E arrivò il giorno del giudizio. Ancora 48 ore e il voto del Parlamento (in realtà gli occhi di tutti sono puntati sulla Camera dove la componente finiana è decisiva) rivelerà se Silvio Berlusconi potrà continuare la sua avventura di governo o se il Paese, dopo due anni, dovrà tornare alle urne.

Il voto, infatti, appare come l’unica soluzione possibile qualora l’esecutivo dovesse cadere. Soprattutto perché il presidente Giorgio Napolitano, che ieri si è autodefinito uno “spettatore” nella crisi che ha investito la maggioranza, difficilmente accetterebbe di affidare le sorti del Paese a una compagine eterogenea che raccoglie da Fini a Di Pietro.



In attesa di sapere cosa dirà (si comincia stamattina alle 9 a Palazzo Madama) i bookmakers del Palazzo puntano tutto sul Cavaliere. Per una serie di motivi. Anzitutto i segnali che arrivano dalle manifestazioni di piazza che Pd e Pdl hanno organizzato in questa settimana.

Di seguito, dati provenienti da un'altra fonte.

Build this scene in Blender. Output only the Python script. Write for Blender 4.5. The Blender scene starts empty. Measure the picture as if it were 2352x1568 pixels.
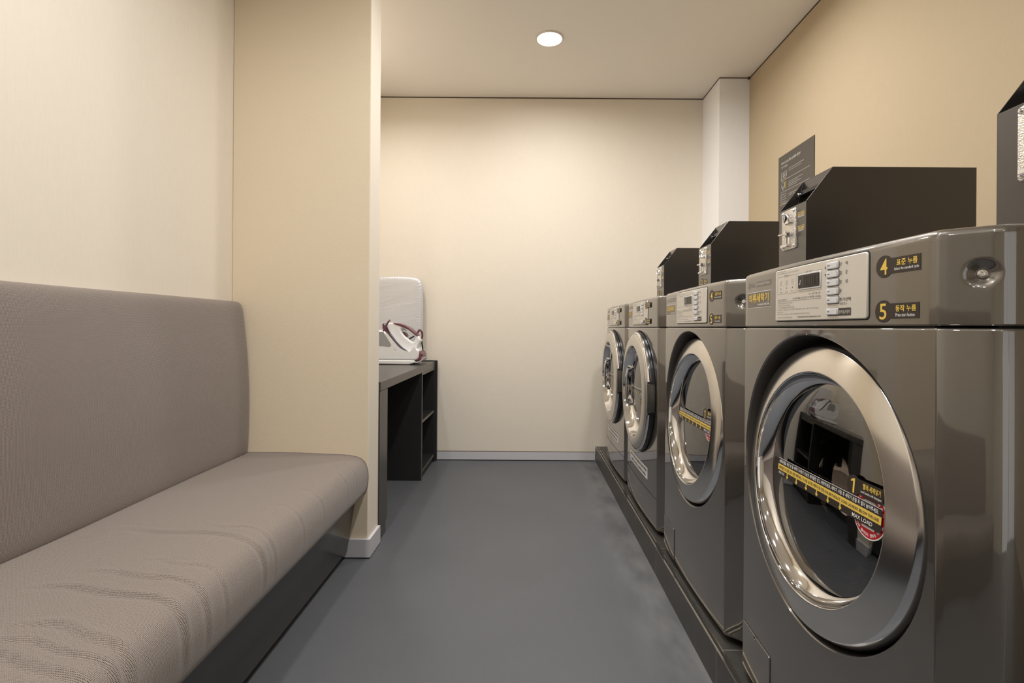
import bpy, bmesh, math, random
from mathutils import Vector, Matrix, noise

random.seed(7)
C = bpy.context.scene.collection
SC = bpy.context.scene
PI = math.pi

# ------------------------------------------------------------------ camera
H = 0.92                                   # eye height
cam = bpy.data.cameras.new('camera')
cam.sensor_width = 36.0
cam.lens = 36.0 * 1170.0 / 2352.0
cam.shift_x = -29.0 / 2352.0
cam.shift_y = -32.0 / 2352.0
cam.clip_start = 0.02
co = bpy.data.objects.new('camera', cam)
C.objects.link(co)
co.matrix_world = Matrix.Translation((0, 0, H)) @ Matrix.Rotation(PI / 2, 4, 'X') @ Matrix.Rotation(0.007, 4, 'Z')
SC.camera = co

# ------------------------------------------------------------------ world, view
w = bpy.data.worlds.new('world'); SC.world = w; w.use_nodes = True
w.node_tree.nodes['Background'].inputs[0].default_value = (0.9, 0.92, 1.0, 1)
w.node_tree.nodes['Background'].inputs[1].default_value = 0.05
SC.view_settings.view_transform = 'Standard'
SC.view_settings.look = 'None'
SC.view_settings.exposure = 0.08
SC.view_settings.gamma = 1.0
SC.view_settings.use_curve_mapping = False

# ------------------------------------------------------------------ lights: the room's downlights and two more added as fill light
CEIL = 2.513
LAMPS = [(0.126, 2.805, 7.5, 175), (0.126, 1.80, 10, 165), (0.126, 0.80, 6, 150), (0.126, -0.30, 4.5, 140), (0.126, -1.5, 2.5, 150), (-0.60, 0.75, 11, 162), (-0.60, -0.40, 3, 135), (-0.60, -1.5, 1.5, 140), (-0.90, 2.75, 6.5, 160), (0.68, 2.28, 10, 170)]  # last two are unseen, added to brighten the back wall and column
for i, (lx, ly, pw, spr) in enumerate(LAMPS):
    ld = bpy.data.lights.new('downlight_lamp', 'AREA')
    ld.shape = 'DISK'; ld.size = 0.12; ld.energy = pw
    ld.color = (1.0, 0.985, 0.965); ld.spread = math.radians(spr)
    lo = bpy.data.objects.new('downlight_lamp', ld); C.objects.link(lo)
    lo.location = (lx, ly, CEIL - 0.012)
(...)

Il popolo del centrodestra, contrariamente alle aspettative che lo davano deluso e sfiduciato, si è stretto attorno al premier. Secondo l’ufficio stampa del partito sono state raccolte 2 milioni e 300.000 firme a sostegno del governo. Il numero è probabilmente gonfiato in eccesso, ma è indubbio che la mobilitazione c’è stata (a Roma, per citare un esempio su tutti, il Palazzo dei congressi era pieno). E questo è un dato che in chiave elettorale non può far piacere agli avversari del Cavaliere.



Sull’altro fronte c’è Piazza San Giovanni. I Democratici non hanno fallito la prova organizzativa, ma il discorso di Pier Luigi Bersani ha tradito alcune debolezze. Il segretario del Pd non è sembrato troppo convinto dell’effettiva fine dell’esecutivo (non a caso, invece di ostentare sicurezza, a continuato a ripetere il suo "comunque vada") e soprattutto è apparso piuttosto terrorizzato dall’ipotesi di elezioni anticipate.

Il leader democratico infatti ha bisogno di tempo per rendere più solida la posizione del suo partito e fuggire dalla trappola delle primarie che lo vedrebbero contendersi con Nichi Vendola la guida dello schieramento di centrosinistra.



Legati alla "battaglia delle piazze" ci sono i dati dei sondaggi che nelle ultime settimane sono tornati a dare Pdl e Pd in crescita a fronte di un calo di Fli. Ed è qui che si inserisce il secondo elemento che gioca a favore del Cavaliere. Il pallottoliere della fiducia, infatti, sorride al premier.

Non solo per gli ultimi deputati che hanno dichiarato di voler votare a favore dell’esecutivo, ma anche perché le "colombe" finiane hanno reso pubblico il loro disagio aprendo una frattura all’interno dello schieramento raccolto attorno al presidente della Camera.

L’ultimo tentativo di mediazione tra Fini e Berlusconi, portato avanti da Silvano Moffa, ha dimostrato che non tutti sono disponibili a vivere in un partito guidato dai "falchi" Italo Bocchino e Fabio Granata. Difficile sapere quante "colombe" tradiranno Gianfranco (Moffa sembra orientato a lasciare Fli), ma a questo punto il controesodo verso il Pdl appare inevitabile.

Anche per questo oggi Berlusconi dovrebbe usare toni concilianti verso i moderati, ribadendo la sua volontà di proseguire con il programma di governo, discutendo e dialogando con tutti quelli che hanno a cuore il bene del Paese. Nessuna forzatura, nessuna polemica strumentale. Il più è fatto, sarebbe un errore buttare via tutto a un passo dalla meta.